Quel discorso del 1962 confermò di nuovo quanto essenziale gli americani ritenessero la difesa dell’Europa nella loro strategia di leader dell’ordine internazionale. Con quella storia alle spalle, gli Stati Uniti considerarono la caduta del muro come il punto di arrivo vittorioso della politica europea che avevano perseguito per quarant’anni nel quadro della solidarietà atlantica.
Durante gli anni del muro gli Stati Uniti avevano dei rapporti con la Germania dell’Est e in generale con i paesi sotto l’influenza sovietica?
I più importanti rapporti che gli Stati Uniti avevano con il blocco sovietico riguardavano il mantenimento dello status quo internazionale in Europa e in Asia. Tutte le volte che i movimenti e gli Stati comunisti debordavano dalle linee di confine risultanti dalle rispettive occupazioni militari alla fine della Seconda guerra militare, scoppiavano i conflitti regionali che hanno punteggiato il quadro internazionale dal 1949 al 1989: Corea, Cuba, Cina e Vietnam.
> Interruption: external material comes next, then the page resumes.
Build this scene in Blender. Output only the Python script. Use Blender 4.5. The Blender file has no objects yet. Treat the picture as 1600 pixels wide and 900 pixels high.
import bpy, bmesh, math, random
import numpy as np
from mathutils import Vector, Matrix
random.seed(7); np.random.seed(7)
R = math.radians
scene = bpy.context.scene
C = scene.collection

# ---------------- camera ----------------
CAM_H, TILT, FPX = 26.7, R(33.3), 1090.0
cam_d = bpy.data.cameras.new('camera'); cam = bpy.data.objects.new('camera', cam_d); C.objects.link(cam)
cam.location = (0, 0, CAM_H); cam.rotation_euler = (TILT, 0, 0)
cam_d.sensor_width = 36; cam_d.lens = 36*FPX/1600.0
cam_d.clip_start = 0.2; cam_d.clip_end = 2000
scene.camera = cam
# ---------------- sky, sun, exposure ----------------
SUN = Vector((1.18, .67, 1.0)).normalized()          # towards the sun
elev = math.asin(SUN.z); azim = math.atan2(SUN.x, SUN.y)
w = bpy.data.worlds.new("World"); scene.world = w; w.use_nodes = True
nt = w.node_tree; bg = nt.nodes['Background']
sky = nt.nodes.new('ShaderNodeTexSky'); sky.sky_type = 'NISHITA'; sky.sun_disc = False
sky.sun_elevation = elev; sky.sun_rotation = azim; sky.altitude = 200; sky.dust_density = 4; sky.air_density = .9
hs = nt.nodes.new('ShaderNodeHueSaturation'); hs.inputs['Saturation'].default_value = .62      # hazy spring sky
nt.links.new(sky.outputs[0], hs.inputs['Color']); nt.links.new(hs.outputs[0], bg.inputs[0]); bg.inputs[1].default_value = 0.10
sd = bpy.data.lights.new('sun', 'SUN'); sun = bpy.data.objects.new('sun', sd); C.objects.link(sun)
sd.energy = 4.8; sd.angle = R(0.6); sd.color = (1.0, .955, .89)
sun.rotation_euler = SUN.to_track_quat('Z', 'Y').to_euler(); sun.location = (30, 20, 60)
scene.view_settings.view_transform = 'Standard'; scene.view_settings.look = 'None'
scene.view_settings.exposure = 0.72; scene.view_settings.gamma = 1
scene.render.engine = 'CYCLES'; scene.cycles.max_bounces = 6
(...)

Ma mai in Europa è stato usato il fucile dopo l’altolà di Berlino.
C’era di peggio: le armi nucleari.
L’America ha sempre tenuto fede, anche se con un andamento a singhiozzo, agli accordi sulla limitazione delle armi nucleari che fino all’arrivo di Trump hanno faticosamente ridotto gli arsenali. Anche questo aspetto non va dimenticato: che la “pace” internazionale – al di là dei conflitti regionali – è stata mantenuta grazie all’equilibrio del terrore che a lungo ha fatto da deterrente: “Nessuno può fare la prima mossa perché altrimenti l’umanità scompare”. Berlino serviva soprattutto per i rapporti tra i Servizi al fine di scambiare i prigionieri dei due campi come hanno raccontato alcuni bei film. Del resto la specializzazione della Germania orientale era lo spionaggio e in tal senso Berlino era divenuto il canale privilegiato per lo scambio delle spie.
Oggi si ha la sensazione che spesso gli Stati Uniti preferiscano intessere rapporti con i singoli Stati europei che con l’Ue nel suo complesso. È così?
Oggi la presidenza Trump ha rotto decisamente con quell’internazionalismo liberale che per oltre mezzo secolo è stato, pur tra contraddizioni, la bussola della politica estera americana, sia con i presidenti democratici che con quelli repubblicani. Trump con America First ha mandato a monte proprio quello che aveva unito negli Stati Uniti i conservatori ai liberali e ne aveva fatto il perno dell’impegno internazionale che potremmo, con molta approssimazione, definire antitotalitario.
Come ci sta riuscendo?
Trump è contro i trattati multilaterali, contro le organizzazioni internazionali fondate sul diritto, contro le alleanze militari come risvolto di solidarietà politica tra Paesi democratici, contro una visione internazionale dei diritti umani e l’ingerenza umanitaria, ha profonda affinità e simpatia con gli autocrati che non vanno per il sottile e pensa alla politica internazionale come uno scambio do ut des, in termini mercantili.
Torniamo al muro di Berlino. L’opinione pubblica occidentale sentiva più la Guerra Fredda di quanto non senta oggi la rivalità con Russia e Cina?
Certo, la politica occidentale, e segnatamente quella italiana, è stata profondamente condizionata dalla Guerra fredda. Forse i partiti italiani sono andati anche al di là di quello che richiedevano le superpotenze. È noto che i comunisti sono rimasti sempre vincolati, nella testa prima ancora che nella pratica, ma qualcosa di analogo accadeva anche agli occidentalisti che non sempre avevano sufficiente senso e orgoglio dell’autonomia politica. Oggi tutto è scombussolato. Le forze politiche italiane non hanno più alcuna bussola.